* **The task**
Would you transcribe the listing that follows, character for character, and omit its images?

3D scene scripts:
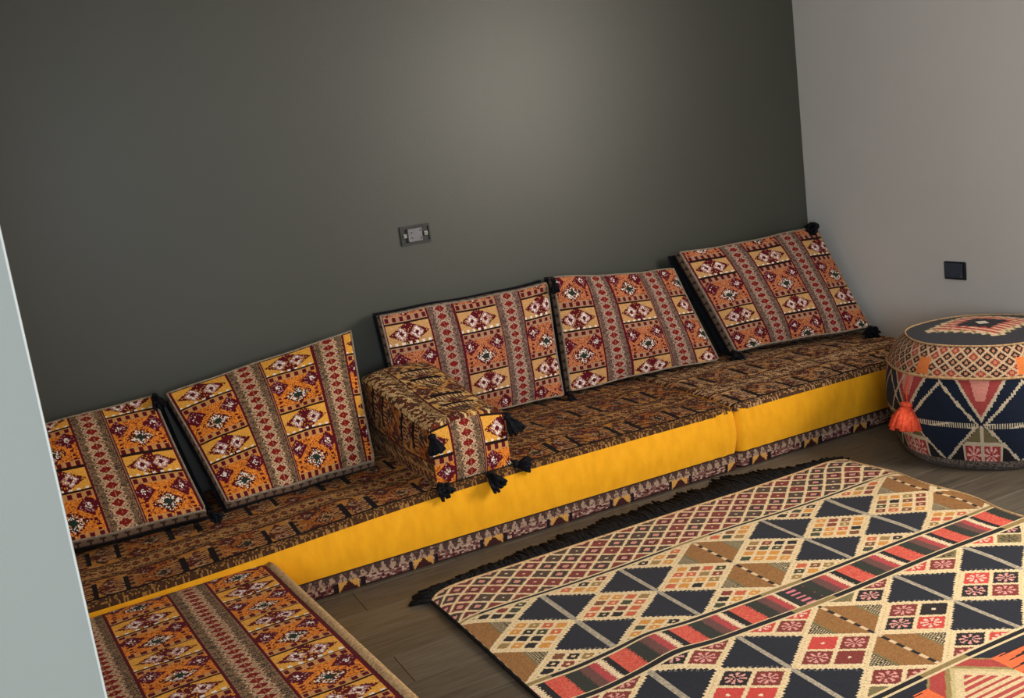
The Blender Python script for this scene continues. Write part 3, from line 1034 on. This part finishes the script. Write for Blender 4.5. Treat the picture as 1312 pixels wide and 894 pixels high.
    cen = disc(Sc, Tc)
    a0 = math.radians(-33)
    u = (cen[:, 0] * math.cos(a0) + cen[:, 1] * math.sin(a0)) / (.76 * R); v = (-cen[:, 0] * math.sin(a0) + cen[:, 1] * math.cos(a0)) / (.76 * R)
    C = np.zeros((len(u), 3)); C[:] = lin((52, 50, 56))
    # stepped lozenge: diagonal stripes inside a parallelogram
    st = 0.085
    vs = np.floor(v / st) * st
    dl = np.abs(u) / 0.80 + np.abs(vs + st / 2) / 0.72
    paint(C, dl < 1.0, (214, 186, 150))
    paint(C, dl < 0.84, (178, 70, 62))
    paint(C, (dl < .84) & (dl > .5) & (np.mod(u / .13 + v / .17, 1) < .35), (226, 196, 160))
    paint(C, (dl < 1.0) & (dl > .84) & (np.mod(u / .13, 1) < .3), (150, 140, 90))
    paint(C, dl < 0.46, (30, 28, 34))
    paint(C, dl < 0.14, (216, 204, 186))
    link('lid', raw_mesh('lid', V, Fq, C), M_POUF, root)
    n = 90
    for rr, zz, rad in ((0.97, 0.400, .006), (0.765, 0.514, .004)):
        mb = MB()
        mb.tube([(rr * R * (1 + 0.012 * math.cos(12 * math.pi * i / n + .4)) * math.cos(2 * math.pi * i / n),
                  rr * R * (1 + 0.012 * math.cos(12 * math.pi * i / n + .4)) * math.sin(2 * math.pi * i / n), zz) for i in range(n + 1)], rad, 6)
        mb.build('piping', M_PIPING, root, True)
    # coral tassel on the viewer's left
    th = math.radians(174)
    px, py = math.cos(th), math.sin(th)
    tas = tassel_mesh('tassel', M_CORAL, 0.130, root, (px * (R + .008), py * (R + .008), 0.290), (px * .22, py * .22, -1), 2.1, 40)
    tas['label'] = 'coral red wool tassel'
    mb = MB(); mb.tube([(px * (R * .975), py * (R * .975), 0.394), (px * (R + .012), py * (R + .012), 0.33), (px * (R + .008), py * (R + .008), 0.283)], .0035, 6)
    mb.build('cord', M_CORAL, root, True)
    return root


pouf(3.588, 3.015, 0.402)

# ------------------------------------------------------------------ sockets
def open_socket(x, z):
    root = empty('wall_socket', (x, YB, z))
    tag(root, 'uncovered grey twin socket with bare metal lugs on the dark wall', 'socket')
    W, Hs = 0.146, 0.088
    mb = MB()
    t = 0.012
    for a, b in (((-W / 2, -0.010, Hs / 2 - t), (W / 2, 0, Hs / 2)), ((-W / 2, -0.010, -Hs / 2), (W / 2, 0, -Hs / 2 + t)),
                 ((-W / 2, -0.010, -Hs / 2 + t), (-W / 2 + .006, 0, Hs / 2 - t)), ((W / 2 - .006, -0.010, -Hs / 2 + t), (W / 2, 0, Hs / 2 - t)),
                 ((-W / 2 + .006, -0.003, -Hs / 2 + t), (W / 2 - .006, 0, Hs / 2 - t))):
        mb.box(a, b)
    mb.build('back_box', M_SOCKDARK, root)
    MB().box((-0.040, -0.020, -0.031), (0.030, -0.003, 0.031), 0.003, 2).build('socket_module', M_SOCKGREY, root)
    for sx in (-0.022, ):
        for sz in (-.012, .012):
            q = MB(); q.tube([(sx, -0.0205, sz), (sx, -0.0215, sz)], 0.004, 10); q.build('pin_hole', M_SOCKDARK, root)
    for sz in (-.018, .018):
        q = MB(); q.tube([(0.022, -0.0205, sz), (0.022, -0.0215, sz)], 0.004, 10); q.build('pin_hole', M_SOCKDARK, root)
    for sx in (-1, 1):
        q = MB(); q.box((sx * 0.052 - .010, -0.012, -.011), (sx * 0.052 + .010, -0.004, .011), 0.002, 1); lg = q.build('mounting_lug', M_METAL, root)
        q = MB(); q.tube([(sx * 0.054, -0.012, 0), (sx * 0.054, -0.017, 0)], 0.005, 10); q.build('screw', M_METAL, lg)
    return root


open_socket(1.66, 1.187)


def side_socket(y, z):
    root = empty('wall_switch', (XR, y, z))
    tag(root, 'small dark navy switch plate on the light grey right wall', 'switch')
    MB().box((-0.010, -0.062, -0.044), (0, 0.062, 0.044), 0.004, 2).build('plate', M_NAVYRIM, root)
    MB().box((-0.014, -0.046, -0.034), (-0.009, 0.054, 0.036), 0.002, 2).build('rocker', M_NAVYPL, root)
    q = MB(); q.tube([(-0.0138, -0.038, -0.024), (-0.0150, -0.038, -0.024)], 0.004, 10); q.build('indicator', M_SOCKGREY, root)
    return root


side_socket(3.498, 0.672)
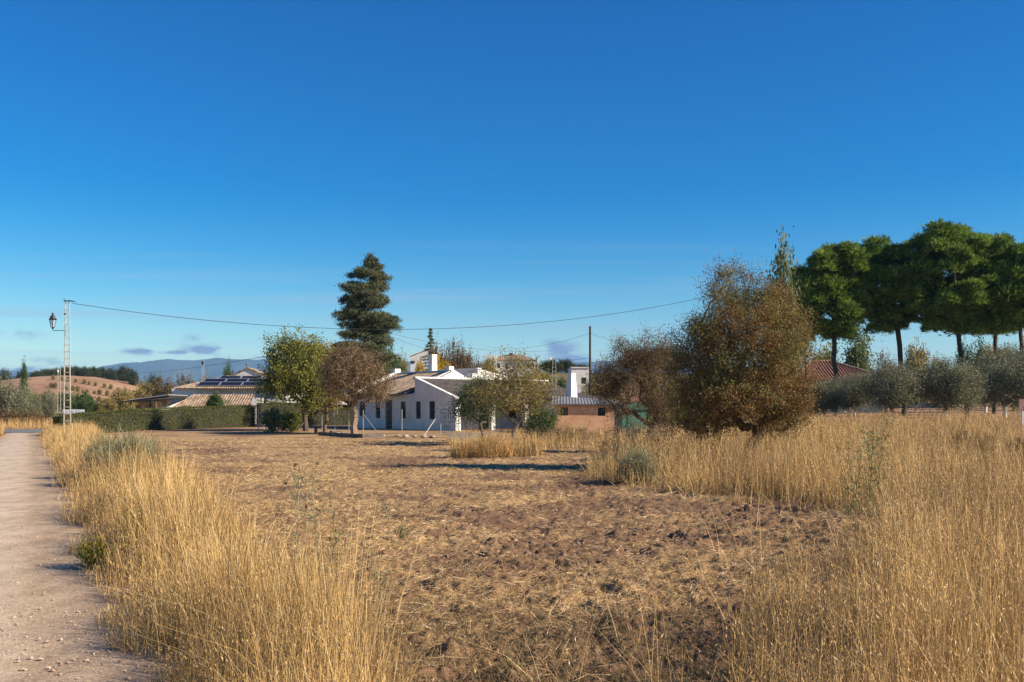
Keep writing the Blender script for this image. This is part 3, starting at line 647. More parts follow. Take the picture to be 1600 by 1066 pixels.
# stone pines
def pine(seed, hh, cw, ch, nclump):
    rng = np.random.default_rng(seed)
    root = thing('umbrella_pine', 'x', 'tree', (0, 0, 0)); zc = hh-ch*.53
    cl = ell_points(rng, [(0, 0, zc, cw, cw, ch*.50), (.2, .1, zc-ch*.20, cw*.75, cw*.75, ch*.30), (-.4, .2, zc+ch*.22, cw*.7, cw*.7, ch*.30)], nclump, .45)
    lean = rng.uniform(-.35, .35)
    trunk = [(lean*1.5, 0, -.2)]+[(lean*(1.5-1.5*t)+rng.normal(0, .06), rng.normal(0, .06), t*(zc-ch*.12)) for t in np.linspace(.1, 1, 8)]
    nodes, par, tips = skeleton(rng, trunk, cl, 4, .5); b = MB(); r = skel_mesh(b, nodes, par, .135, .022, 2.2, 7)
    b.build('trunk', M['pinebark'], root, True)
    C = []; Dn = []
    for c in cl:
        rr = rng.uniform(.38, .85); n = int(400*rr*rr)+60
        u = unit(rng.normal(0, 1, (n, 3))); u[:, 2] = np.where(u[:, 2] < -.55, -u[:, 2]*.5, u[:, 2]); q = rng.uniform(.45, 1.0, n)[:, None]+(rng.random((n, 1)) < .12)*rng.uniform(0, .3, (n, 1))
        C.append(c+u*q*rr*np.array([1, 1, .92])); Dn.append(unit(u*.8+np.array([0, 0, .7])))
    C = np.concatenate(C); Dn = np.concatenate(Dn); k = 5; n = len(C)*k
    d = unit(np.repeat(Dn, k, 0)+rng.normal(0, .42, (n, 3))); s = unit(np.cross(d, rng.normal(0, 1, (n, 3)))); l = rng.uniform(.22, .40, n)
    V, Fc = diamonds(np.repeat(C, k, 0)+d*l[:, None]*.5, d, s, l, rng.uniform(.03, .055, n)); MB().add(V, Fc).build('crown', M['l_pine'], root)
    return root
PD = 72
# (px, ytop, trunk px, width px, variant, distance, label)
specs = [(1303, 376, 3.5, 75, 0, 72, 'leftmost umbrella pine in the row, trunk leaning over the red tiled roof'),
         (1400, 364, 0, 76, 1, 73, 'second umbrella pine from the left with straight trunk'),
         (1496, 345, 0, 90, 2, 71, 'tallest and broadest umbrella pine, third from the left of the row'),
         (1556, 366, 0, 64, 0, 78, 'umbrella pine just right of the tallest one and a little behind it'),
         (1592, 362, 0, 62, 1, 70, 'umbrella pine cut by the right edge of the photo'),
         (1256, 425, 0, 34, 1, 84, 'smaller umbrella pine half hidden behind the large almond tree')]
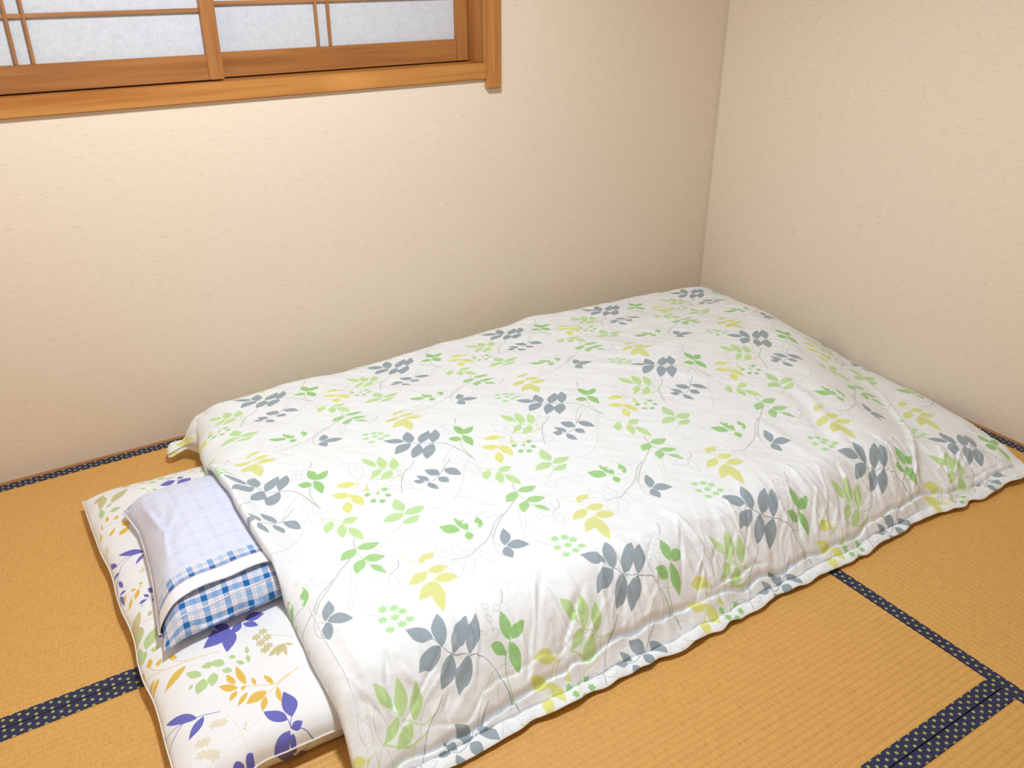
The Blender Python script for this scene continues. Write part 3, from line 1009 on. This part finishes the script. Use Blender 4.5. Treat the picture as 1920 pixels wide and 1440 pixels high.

* **Written response**
The Blender Python script for this scene continues. Write part 3, from line 1034 on. This part finishes the script. Write for Blender 4.5. Treat the picture as 1312 pixels wide and 894 pixels high.
    cen = disc(Sc, Tc)
    a0 = math.radians(-33)
    u = (cen[:, 0] * math.cos(a0) + cen[:, 1] * math.sin(a0)) / (.76 * R); v = (-cen[:, 0] * math.sin(a0) + cen[:, 1] * math.cos(a0)) / (.76 * R)
    C = np.zeros((len(u), 3)); C[:] = lin((52, 50, 56))
    # stepped lozenge: diagonal stripes inside a parallelogram
    st = 0.085
    vs = np.floor(v / st) * st
    dl = np.abs(u) / 0.80 + np.abs(vs + st / 2) / 0.72
    paint(C, dl < 1.0, (214, 186, 150))
    paint(C, dl < 0.84, (178, 70, 62))
    paint(C, (dl < .84) & (dl > .5) & (np.mod(u / .13 + v / .17, 1) < .35), (226, 196, 160))
    paint(C, (dl < 1.0) & (dl > .84) & (np.mod(u / .13, 1) < .3), (150, 140, 90))
    paint(C, dl < 0.46, (30, 28, 34))
    paint(C, dl < 0.14, (216, 204, 186))
    link('lid', raw_mesh('lid', V, Fq, C), M_POUF, root)
    n = 90
    for rr, zz, rad in ((0.97, 0.400, .006), (0.765, 0.514, .004)):
        mb = MB()
        mb.tube([(rr * R * (1 + 0.012 * math.cos(12 * math.pi * i / n + .4)) * math.cos(2 * math.pi * i / n),
                  rr * R * (1 + 0.012 * math.cos(12 * math.pi * i / n + .4)) * math.sin(2 * math.pi * i / n), zz) for i in range(n + 1)], rad, 6)
        mb.build('piping', M_PIPING, root, True)
    # coral tassel on the viewer's left
    th = math.radians(174)
    px, py = math.cos(th), math.sin(th)
    tas = tassel_mesh('tassel', M_CORAL, 0.130, root, (px * (R + .008), py * (R + .008), 0.290), (px * .22, py * .22, -1), 2.1, 40)
    tas['label'] = 'coral red wool tassel'
    mb = MB(); mb.tube([(px * (R * .975), py * (R * .975), 0.394), (px * (R + .012), py * (R + .012), 0.33), (px * (R + .008), py * (R + .008), 0.283)], .0035, 6)
    mb.build('cord', M_CORAL, root, True)
    return root


pouf(3.588, 3.015, 0.402)

# ------------------------------------------------------------------ sockets
def open_socket(x, z):
    root = empty('wall_socket', (x, YB, z))
    tag(root, 'uncovered grey twin socket with bare metal lugs on the dark wall', 'socket')
    W, Hs = 0.146, 0.088
    mb = MB()
    t = 0.012
    for a, b in (((-W / 2, -0.010, Hs / 2 - t), (W / 2, 0, Hs / 2)), ((-W / 2, -0.010, -Hs / 2), (W / 2, 0, -Hs / 2 + t)),
                 ((-W / 2, -0.010, -Hs / 2 + t), (-W / 2 + .006, 0, Hs / 2 - t)), ((W / 2 - .006, -0.010, -Hs / 2 + t), (W / 2, 0, Hs / 2 - t)),
                 ((-W / 2 + .006, -0.003, -Hs / 2 + t), (W / 2 - .006, 0, Hs / 2 - t))):
        mb.box(a, b)
    mb.build('back_box', M_SOCKDARK, root)
    MB().box((-0.040, -0.020, -0.031), (0.030, -0.003, 0.031), 0.003, 2).build('socket_module', M_SOCKGREY, root)
    for sx in (-0.022, ):
        for sz in (-.012, .012):
            q = MB(); q.tube([(sx, -0.0205, sz), (sx, -0.0215, sz)], 0.004, 10); q.build('pin_hole', M_SOCKDARK, root)
    for sz in (-.018, .018):
        q = MB(); q.tube([(0.022, -0.0205, sz), (0.022, -0.0215, sz)], 0.004, 10); q.build('pin_hole', M_SOCKDARK, root)
    for sx in (-1, 1):
        q = MB(); q.box((sx * 0.052 - .010, -0.012, -.011), (sx * 0.052 + .010, -0.004, .011), 0.002, 1); lg = q.build('mounting_lug', M_METAL, root)
        q = MB(); q.tube([(sx * 0.054, -0.012, 0), (sx * 0.054, -0.017, 0)], 0.005, 10); q.build('screw', M_METAL, lg)
    return root


open_socket(1.66, 1.187)


def side_socket(y, z):
    root = empty('wall_switch', (XR, y, z))
    tag(root, 'small dark navy switch plate on the light grey right wall', 'switch')
    MB().box((-0.010, -0.062, -0.044), (0, 0.062, 0.044), 0.004, 2).build('plate', M_NAVYRIM, root)
    MB().box((-0.014, -0.046, -0.034), (-0.009, 0.054, 0.036), 0.002, 2).build('rocker', M_NAVYPL, root)
    q = MB(); q.tube([(-0.0138, -0.038, -0.024), (-0.0150, -0.038, -0.024)], 0.004, 10); q.build('indicator', M_SOCKGREY, root)
    return root


side_socket(3.498, 0.672)
Keep writing the Blender script for this image. This is part 3, starting at line 647. More parts follow. Take the picture to be 1600 by 1066 pixels.
# stone pines
def pine(seed, hh, cw, ch, nclump):
    rng = np.random.default_rng(seed)
    root = thing('umbrella_pine', 'x', 'tree', (0, 0, 0)); zc = hh-ch*.53
    cl = ell_points(rng, [(0, 0, zc, cw, cw, ch*.50), (.2, .1, zc-ch*.20, cw*.75, cw*.75, ch*.30), (-.4, .2, zc+ch*.22, cw*.7, cw*.7, ch*.30)], nclump, .45)
    lean = rng.uniform(-.35, .35)
    trunk = [(lean*1.5, 0, -.2)]+[(lean*(1.5-1.5*t)+rng.normal(0, .06), rng.normal(0, .06), t*(zc-ch*.12)) for t in np.linspace(.1, 1, 8)]
    nodes, par, tips = skeleton(rng, trunk, cl, 4, .5); b = MB(); r = skel_mesh(b, nodes, par, .135, .022, 2.2, 7)
    b.build('trunk', M['pinebark'], root, True)
    C = []; Dn = []
    for c in cl:
        rr = rng.uniform(.38, .85); n = int(400*rr*rr)+60
        u = unit(rng.normal(0, 1, (n, 3))); u[:, 2] = np.where(u[:, 2] < -.55, -u[:, 2]*.5, u[:, 2]); q = rng.uniform(.45, 1.0, n)[:, None]+(rng.random((n, 1)) < .12)*rng.uniform(0, .3, (n, 1))
        C.append(c+u*q*rr*np.array([1, 1, .92])); Dn.append(unit(u*.8+np.array([0, 0, .7])))
    C = np.concatenate(C); Dn = np.concatenate(Dn); k = 5; n = len(C)*k
    d = unit(np.repeat(Dn, k, 0)+rng.normal(0, .42, (n, 3))); s = unit(np.cross(d, rng.normal(0, 1, (n, 3)))); l = rng.uniform(.22, .40, n)
    V, Fc = diamonds(np.repeat(C, k, 0)+d*l[:, None]*.5, d, s, l, rng.uniform(.03, .055, n)); MB().add(V, Fc).build('crown', M['l_pine'], root)
    return root
PD = 72
# (px, ytop, trunk px, width px, variant, distance, label)
specs = [(1303, 376, 3.5, 75, 0, 72, 'leftmost umbrella pine in the row, trunk leaning over the red tiled roof'),
         (1400, 364, 0, 76, 1, 73, 'second umbrella pine from the left with straight trunk'),
         (1496, 345, 0, 90, 2, 71, 'tallest and broadest umbrella pine, third from the left of the row'),
         (1556, 366, 0, 64, 0, 78, 'umbrella pine just right of the tallest one and a little behind it'),
         (1592, 362, 0, 62, 1, 70, 'umbrella pine cut by the right edge of the photo'),
         (1256, 425, 0, 34, 1, 84, 'smaller umbrella pine half hidden behind the large almond tree')]
The Blender Python script for this scene continues. Write part 3, from line 1009 on. This part finishes the script. Use Blender 4.5. Treat the picture as 1920 pixels wide and 1440 pixels high.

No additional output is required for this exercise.